As of March 7, the new rules had not been signed out by Navy Secretary Ray Mabus. Planners had expected they would count, however, and budget briefing documents on March 4 referred to a 291-ship fleet.

Also still to be finalized is the fleet’s plan to “lay up” and modernize 11 Ticonderoga-class cruisers – a touchy issue on Capitol Hill, where lawmakers flatly rejected an earlier Navy request to decommission seven ships. Congress is eager to hear the plan, including a timeline for inactivating and overhauling 11 ships, how their crews would be assigned, and how much money the project will cost.

Navy officials had expected to finalize the scheme in advance of the budget submission, but it remains a work in progress, guided by Fleet Forces Command.

The service is assuring the Hill, however, that it has every intention to keep the cruisers going.

“The Navy has no intent to decommission these ships, and we continue to work our phased modernization plan,” the Navy official said.

Funding Options

Further clouding the budget picture is the pending release of the White House’s Opportunity, Growth and Security Initiative (OGSI), a $26 billion additional funding request expected to be sent to Congress in the near future. The OGSI will seek to restore a number of budget-reduction cuts made in the Pentagon’s base budget request.

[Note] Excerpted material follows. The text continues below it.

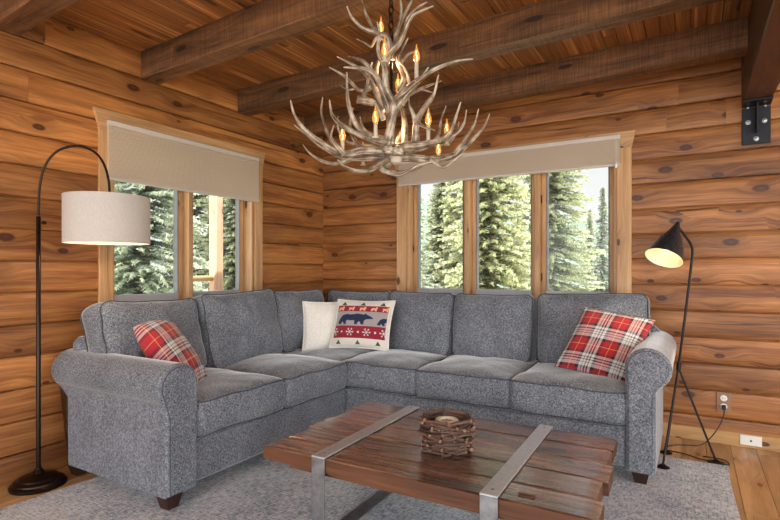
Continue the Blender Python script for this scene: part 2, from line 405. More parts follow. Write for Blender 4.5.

More Navy aircraft are likely to be included in the OGSI request, including P-8A Poseidons, E-2D Advanced Hawkeyes, C-40 Clippers and RQ-21A Blackjack unmanned air systems. The request is not expected to restore the MH-60R helicopter cuts.

Discussions about what would go into the OGSI continued March 7.

Other options to restore some of the budget cuts include listing programs on an unfunded requirements list requested by Rep. Buck McKeon, R-Calif., chairman of the House Armed Services Committee. Reviving a practice that ended in 2012, each of the services is expected to compile such a list.

As with the OSGI, discussions continued March 7 about what items would be included on the Navy’s unfunded list. The list is expected to include readiness and maintenance funding and restoration of the George Washington’s refueling overhaul.

According to a knowledgeable Pentagon source, the list could also include EA-18G Growler electronic attack aircraft. The Navy concluded its Growler buys in 2014, along with all other variants of the F/A-18 Super Hornet, but Congress added $75 million in the ’14 bill to support advanced procurement for 22 aircraft.

While there is not an existing requirement for more aircraft, additional Growler buys would allow five-plane squadrons to grow to seven each, giving improved electronic attack capabilities in an anti-access/area-denial combat environment.

The move would also allow Boeing and Northrop Grumman to keep open Growler production lines at least another year, giving the firms more of a chance to seal a foreign military sales deal.